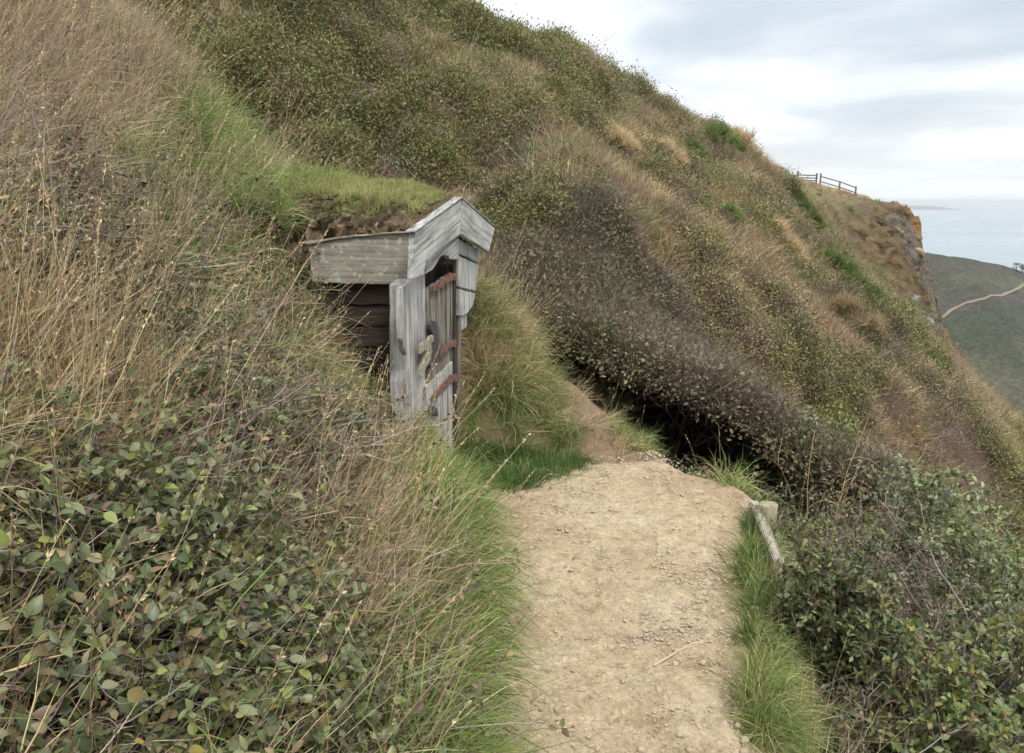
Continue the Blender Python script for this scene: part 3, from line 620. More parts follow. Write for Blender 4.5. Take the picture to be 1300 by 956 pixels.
# palettes (linear base colours)
P_STRAW = [(5, (.54, .405, .225)), (4, (.45, .32, .165)), (3, (.31, .21, .115)), (3, (.60, .49, .32)), (1, (.18, .13, .085))]
P_PINKSTRAW = [(5, (.52, .405, .29)), (3, (.40, .30, .21)), (3, (.58, .48, .36)), (1, (.24, .17, .12))]
P_GREEN = [(5, (0.1904, 0.252, 0.0672)), (3, (0.1344, 0.196, 0.0504)), (3, (0.28, 0.3024, 0.1064)), (2, (0.4256, 0.3808, 0.1848)), (1, (0.5152, 0.4256, 0.2464))]
P_LUSH = [(4, (.075, .14, .032)), (3, (.105, .17, .045)), (2, (.16, .2, .065)), (.7, (.3, .26, .13))]
P_TURF = [(4, (0.2632, 0.3136, 0.084)), (3, (0.3136, 0.3472, 0.1064)), (3, (0.4032, 0.3808, 0.1568)), (2, (0.4816, 0.4144, 0.2352))]
P_BRAM = [(6, (0.117, 0.1357, 0.0504)), (5, (0.0792, 0.0977, 0.0349)), (2, (0.1586, 0.1696, 0.0779)), (1.4, (0.1734, 0.1903, 0.0458)), (1.4, (0.1981, 0.1542, 0.0687)), (0.1, (0.3765, 0.2982, 0.0458)), (0.9, (0.1387, 0.0874, 0.0504))]  # lifted a little to paint the leaves' sheen into their colour
P_PRIV = [(5, (.10, .12, .04)), (4, (.068, .085, .03)), (3, (.14, .155, .058)), (1, (.19, .175, .05)), (.4, (.15, .08, .05))]
P_OLIVE = [(4, (0.2421, 0.245, 0.0825)), (4, (0.2008, 0.2188, 0.0762)), (3, (0.2903, 0.2647, 0.0947)), (2, (0.3178, 0.245, 0.1133)), (1, (0.1801, 0.1925, 0.07))]
P_BROWN = [(4, (0.2954, 0.2208, 0.1333)), (3, (0.2514, 0.1915, 0.1176)), (2, (0.3394, 0.2586, 0.157)), (3, (0.2381, 0.2041, 0.1017)), (1, (0.3746, 0.2795, 0.1768))]
P_DKGREEN = [(4, (0.1561, 0.1616, 0.0609)), (3, (0.1314, 0.1381, 0.0533)), (3, (0.1842, 0.1817, 0.0704)), (2, (0.2159, 0.1884, 0.0831))]
P_GORSE = [(4, (0.1562, 0.222, 0.066)), (3, (0.1125, 0.168, 0.0495)), (2, (0.2125, 0.264, 0.088)), (1, (0.275, 0.24, 0.0935))]
P_HEATH = [(5, (0.3132, 0.2167, 0.1834)), (3, (0.2319, 0.1658, 0.1356)), (2, (0.3944, 0.2874, 0.2188)), (1, (0.2552, 0.2211, 0.1042))]
P_TWIG = [(4, (0.1719, 0.1271, 0.1017)), (3, (0.2541, 0.2018, 0.1644)), (2, (0.1046, 0.0777, 0.0628)), (1, (0.3588, 0.299, 0.2467))]
P_BRACK = [(4, (0.308, 0.168, 0.07)), (3, (0.238, 0.126, 0.056)), (1, (0.364, 0.238, 0.112))]

# ------------------------------------------------------------------ clumps that are scattered (kept outside the scene's collections)
def proto_set(name, fn, n, mat, seed):
    c = bpy.data.collections.new(name)
    for k in range(n):
        mb = MB(); fn(mb, np.random.default_rng(seed * 100 + k)); me = mb.mesh(name); me.materials.append(mat)
        c.objects.link(bpy.data.objects.new(name, me))
    return c
def g_tuft(pal, n, h, R0, w, lean, grav, elev=(50, 88), seedheads=0, seg=5):
    def fn(mb, r):
        p0 = disc(r, n, R0); d = cone_dirs(r, n, *elev, bias=(lean, 0, 0)); pts = grow(r, p0, d, r.uniform(*h, n), seg, .10, grav)
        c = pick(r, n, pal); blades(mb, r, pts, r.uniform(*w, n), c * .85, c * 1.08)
        if seedheads:
            p0 = disc(r, seedheads, R0); pts = grow(r, p0, cone_dirs(r, seedheads, 68, 88, (lean * .4, 0, 0)), r.uniform(h[1] * 1.1, h[1] * 1.7, seedheads), 6, .05, -.015)
            c = pick(r, seedheads, P_STRAW); tubes(mb, pts, .0011, .0007, c)
            b, t_ = along(r, pts, 10, .82, 1.0); q = pick(r, len(b), P_STRAW); small_leaves(mb, b, unit(t_ + r.normal(0, .4, t_.shape)), r.normal(0, 1, t_.shape), .012, .4, q)
    return fn
def g_bramble(pal, nst, L0, leaf, per, wr=.6, elev=(15, 75), twigs=True):
    def fn(mb, r):
        p0 = disc(r, nst, .07); pts = grow(r, p0, cone_dirs(r, nst, *elev, bias=(.25, 0, .1)), r.uniform(*L0, nst), 7, .22, -.06)
        sub, _ = along(r, pts, 2, .3, .9); pts2 = grow(r, sub, cone_dirs(r, len(sub), -10, 70), r.uniform(L0[0] * .3, L0[1] * .45, len(sub)), 5, .25, -.02)
        tubes(mb, pts, .0021, .0009, pick(r, nst, P_TWIG)); tubes(mb, pts2, .0012, .0006, pick(r, len(sub), P_TWIG))
        for q, pr in ((pts, per), (pts2, max(2, per // 2))):
            b, t_ = along(r, q, pr, .2, 1); n = len(b); fine_leaves(mb, b, leafdir(r, t_, .9, .1), upn(r, n, .5), r.uniform(.55, 1, n) * r.uniform(*leaf, n), wr * r.uniform(.65, 1.35, (n, 1)), pick(r, n, pal), .14, r.uniform(.0, .4, (n, 1)))
    return fn
def g_tangle(nst, L0, rad0, pal=P_TWIG, nleaf=6, lp=[(2, (.20, .125, .075)), (3, (.16, .12, .075)), (4, (.12, .13, .055)), (1, (.24, .18, .09))], elev=(5, 75)):
    def fn(mb, r):
        pts = grow(r, disc(r, nst, .08), cone_dirs(r, nst, *elev, bias=(.25, 0, 0)), r.uniform(*L0, nst), 7, .2, -.02); tubes(mb, pts, rad0, rad0 * .4, pick(r, nst, pal))
        s, _ = along(r, pts, 5, .25, 1); p2 = grow(r, s, cone_dirs(r, len(s), -20, 70), r.uniform(.05, .16, len(s)), 4, .25, 0); tubes(mb, p2, rad0 * .5, rad0 * .25, pick(r, len(s), pal))
        s, _ = along(r, p2, 2, .3, 1); p3 = grow(r, s, cone_dirs(r, len(s), -20, 70), r.uniform(.02, .06, len(s)), 3, .25, 0); tubes(mb, p3, rad0 * .3, rad0 * .2, pick(r, len(s), pal))
        if nleaf:
            b, t_ = along(r, p2, nleaf, .2, 1); k = r.random(len(b)) < .5; b = b[k]; t_ = t_[k]; leaves(mb, b, leafdir(r, t_), upn(r, len(b), .8), r.uniform(.012, .028, len(b)), .6, pick(r, len(b), lp))
    return fn
def g_scrub(pal, n, R0, H, leaf, ntw=14, tw=P_TWIG, wr=.55, shell=.5):
    """a low dome of small leaves round a framework of twigs"""
    def fn(mb, r):
        a = r.uniform(0, 2 * math.pi, n); e = np.arcsin(r.uniform(0, 1, n)); q = r.uniform(shell, 1, n) ** .6
        lump = 1 + .28 * np.sin(3 * a + r.uniform(0, 6)) * np.cos(e) + .2 * np.sin(5 * a + r.uniform(0, 6))
        p_ = np.stack([np.cos(a) * np.cos(e) * R0 * q * lump, np.sin(a) * np.cos(e) * R0 * q * lump, np.sin(e) * H * q * (1 + .2 * r.normal(0, 1, n))], 1)
        out = unit(p_ + np.array([0, 0, .15 * H])); small_leaves(mb, p_, unit(out + r.normal(0, .7, (n, 3))), unit(out * .4 + np.array([0, 0, .8]) + r.normal(0, .5, (n, 3))), r.uniform(*leaf, n), wr, pick(r, n, pal, .08))
        pts = grow(r, disc(r, ntw, R0 * .4), cone_dirs(r, ntw, 25, 88), r.uniform(.8, 1.25, ntw) * max(R0, H), 5, .2, 0); blades(mb, r, pts, R0 * .02, pick(r, ntw, tw), pick(r, ntw, tw))
    return fn
def g_strands(pal, n, R0, H, w, elev=(30, 88), grav=0.0, jit=.14, seg=4, tipal=None):
    def fn(mb, r):
        pts = grow(r, disc(r, n, R0), cone_dirs(r, n, *elev), r.uniform(.55, 1.1, n) * H, seg, jit, grav); c = pick(r, n, pal)
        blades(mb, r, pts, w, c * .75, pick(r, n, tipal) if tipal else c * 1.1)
    return fn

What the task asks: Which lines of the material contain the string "blades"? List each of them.

Finished answer:
        c = pick(r, n, pal); blades(mb, r, pts, r.uniform(*w, n), c * .85, c * 1.08)
        pts = grow(r, disc(r, ntw, R0 * .4), cone_dirs(r, ntw, 25, 88), r.uniform(.8, 1.25, ntw) * max(R0, H), 5, .2, 0); blades(mb, r, pts, R0 * .02, pick(r, ntw, tw), pick(r, ntw, tw))
        blades(mb, r, pts, w, c * .75, pick(r, n, tipal) if tipal else c * 1.1)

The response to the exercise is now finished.